I was more than distracted, I was useful. I got to take care of people. I got to feed the students and put a Band-aid on one of our senior instructors and remind our workshop coordinator to put on her sweater before she got too cold. When the first kitten died I threw myself into taking care of his brother, who was still very weak. When that brother died I focused keenly on taking care of the third kitten. When the third kitten died, I would have fallen apart without the people at my work who let me take care of them. I felt like a horrible person for failing the kittens, healthy people who didn’t need more than breakfast and Band-aids were my salvation from that despair.

It’s the classic, textbook debate over the possibility of true altruism even existing. If being selfless makes us feel good, is it truly selfless? I like taking care of people. It’s hard for me to think I’ve given any kind of a gift when I feel like I get so much more in the exchange. Even when I tried to, when it was my whole intention to give something away selflessly, I feel like I get so much out of it that it doesn’t count as a good deed anymore. I am too grateful to the people who let me help them to think of myself as the giver.

I was picking up fast food a few weeks ago. It took about an hour to get all three kittens, in their turn, awake enough for their bottle, well-fed, bellies rubbed, all cleaned up and back to sleep. They had to be fed every two hours. So basically, I was getting one hour on, and one hour off, around the clock. I had neither time nor energy for cooking but I still had two kids to feed.

There I was at the nearest fast food place trying to pick up lunch for everyone before the next feeding started. I was juggling the bags and drink carrier by myself when an older gentleman offered to open the door for me. I thanked him, but I still needed to get some napkins and ketchup tossed into the bags. He asked me to tell him when I was ready and he would get the door then. This just seemed like foolishness to me. As exhausted as I was I didn’t see any reason to make myself a burden on others. I hip checked the door for myself and made a hasty, self-sufficient, exit.

That’s the kind of person I try to be. I try to give more than I take. It occurs to me now that I’m doing it wrong. Who knows what burdens that older gentleman has been carrying? How nice it could have been for him to have held the door for the frazzled woman with her arms full. What if my act of kindness for that day could have been to allow someone else to pay it forward?

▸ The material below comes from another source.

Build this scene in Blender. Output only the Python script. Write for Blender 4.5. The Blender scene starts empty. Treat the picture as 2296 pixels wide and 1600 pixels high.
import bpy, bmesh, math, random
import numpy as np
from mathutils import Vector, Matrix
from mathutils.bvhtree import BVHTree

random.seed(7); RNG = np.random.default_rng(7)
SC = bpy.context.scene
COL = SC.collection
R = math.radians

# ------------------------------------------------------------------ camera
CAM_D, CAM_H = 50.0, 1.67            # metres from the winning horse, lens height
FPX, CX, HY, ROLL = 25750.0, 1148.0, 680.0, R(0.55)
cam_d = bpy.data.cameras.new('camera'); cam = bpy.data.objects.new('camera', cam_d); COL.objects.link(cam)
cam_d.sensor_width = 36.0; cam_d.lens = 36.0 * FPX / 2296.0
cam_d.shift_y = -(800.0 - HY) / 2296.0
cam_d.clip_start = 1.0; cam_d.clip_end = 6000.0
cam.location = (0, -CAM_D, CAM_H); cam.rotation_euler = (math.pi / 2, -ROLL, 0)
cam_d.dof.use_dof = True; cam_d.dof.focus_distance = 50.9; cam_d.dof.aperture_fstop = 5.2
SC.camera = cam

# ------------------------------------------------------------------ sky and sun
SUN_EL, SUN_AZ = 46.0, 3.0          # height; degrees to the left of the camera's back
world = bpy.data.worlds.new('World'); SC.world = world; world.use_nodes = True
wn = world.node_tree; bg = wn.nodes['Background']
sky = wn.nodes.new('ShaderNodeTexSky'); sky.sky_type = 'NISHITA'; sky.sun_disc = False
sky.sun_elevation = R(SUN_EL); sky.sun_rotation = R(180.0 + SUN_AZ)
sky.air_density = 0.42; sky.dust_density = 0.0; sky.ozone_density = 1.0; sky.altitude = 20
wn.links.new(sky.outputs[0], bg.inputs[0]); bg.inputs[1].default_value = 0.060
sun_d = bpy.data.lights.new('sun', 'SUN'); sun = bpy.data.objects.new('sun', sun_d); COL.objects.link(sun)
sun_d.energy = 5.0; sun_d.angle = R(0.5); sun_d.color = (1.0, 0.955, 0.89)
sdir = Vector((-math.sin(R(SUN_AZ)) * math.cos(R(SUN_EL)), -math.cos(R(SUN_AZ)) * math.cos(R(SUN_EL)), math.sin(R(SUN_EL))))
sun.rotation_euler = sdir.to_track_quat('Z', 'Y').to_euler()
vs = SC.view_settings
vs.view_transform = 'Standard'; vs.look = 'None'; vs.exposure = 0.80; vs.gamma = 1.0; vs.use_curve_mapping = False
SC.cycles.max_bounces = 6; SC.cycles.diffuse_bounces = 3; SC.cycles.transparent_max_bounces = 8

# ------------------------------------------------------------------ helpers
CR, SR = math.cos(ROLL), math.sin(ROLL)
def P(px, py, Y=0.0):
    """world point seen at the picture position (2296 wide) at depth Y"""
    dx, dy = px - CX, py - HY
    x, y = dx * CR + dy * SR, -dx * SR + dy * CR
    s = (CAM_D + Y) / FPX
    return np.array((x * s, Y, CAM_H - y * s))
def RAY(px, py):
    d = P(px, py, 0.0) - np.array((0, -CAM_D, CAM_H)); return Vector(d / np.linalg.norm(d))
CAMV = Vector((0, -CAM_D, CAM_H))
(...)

If I want to be part of making the world a better place shouldn’t I be willing to be both parts of the good deed cycle. Maybe random acts of kindness need to be like improv to work. Maybe we have to learn to say “Yes, and…” or the bit just dies. I have been so determined to do things for myself, to be a burden to no one. Maybe that has been a really selfish way of living. There have been so very few people in my life who I’ve trusted enough to be willing to feel in their debt. You know what? It isn’t all about me.

One of the things I’ve gained from following The Muse is that other people need to give too. So if I really want to be a good person, I think I need to get better at receiving. That is my new commitment on this journey to being a better person. I’m going to try to say yes more. It’s not going to be easy, but that’s how I’ll know that I’m doing my best. That’s all.